Rania Abouzeid,Dalia Khamissy

The Syrian civil war, now in its seventh year, defies understanding. What started in 2011 as a peaceful popular rebellion against the dictatorship of the Assad family evolved into a civil war, which then mutated into a multi-sided conflict involving at least seven foreign powers and three non-state armed movements. Half a million people have been killed and another million displaced. And the fighting is not going to end any time soon.

Barack Obama’s decision not to attack Syria in September 2013 is about the only thing he and Donald Trump ever agreed on. Obama’s would-be successor Hillary Clinton then pressured Obama into approving CIA support for so-called “Syrian moderates,” who regarded Assad as a tyrant, while fighting alongside al-Qaeda-backed forces who despised Assad as a heretic. Fifteen years after 9/11, the CIA and al-Qaeda were fighting on the same side and nobody in Washington cared to explain why that was a good idea.

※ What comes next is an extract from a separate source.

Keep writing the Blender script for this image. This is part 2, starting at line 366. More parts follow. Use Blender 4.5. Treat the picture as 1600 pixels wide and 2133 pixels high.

To this terrible story, journalist Rania Abouzeid brings bravery, granular vision and stringent sympathy. Her new book, No Turning Back: Life, Loss and Hope in Wartime Syria, follows the ordeals of four Syrian families caught up in the cataclysm that al-Qaeda leader Ayman al-Zawahiri called a “waterfall of blood.”
 
The book “tells but a sliver of the Syrian tragedy,” Abouzeid admits; “how a county unraveled one person at a time.”

Fables

In her diverse cast, we begin to see why war spread everywhere, affected everything and everybody, yet still failed to dislodge the Assad dictatorship. Abouzeid doesn’t offer any policy prescriptions or take anyone’s side, save the people she visited and revisited, at hair-raising personal risk, from 2011- 2016.

Their stories unfold unpredictably, interconnected fables yielding bleak truths.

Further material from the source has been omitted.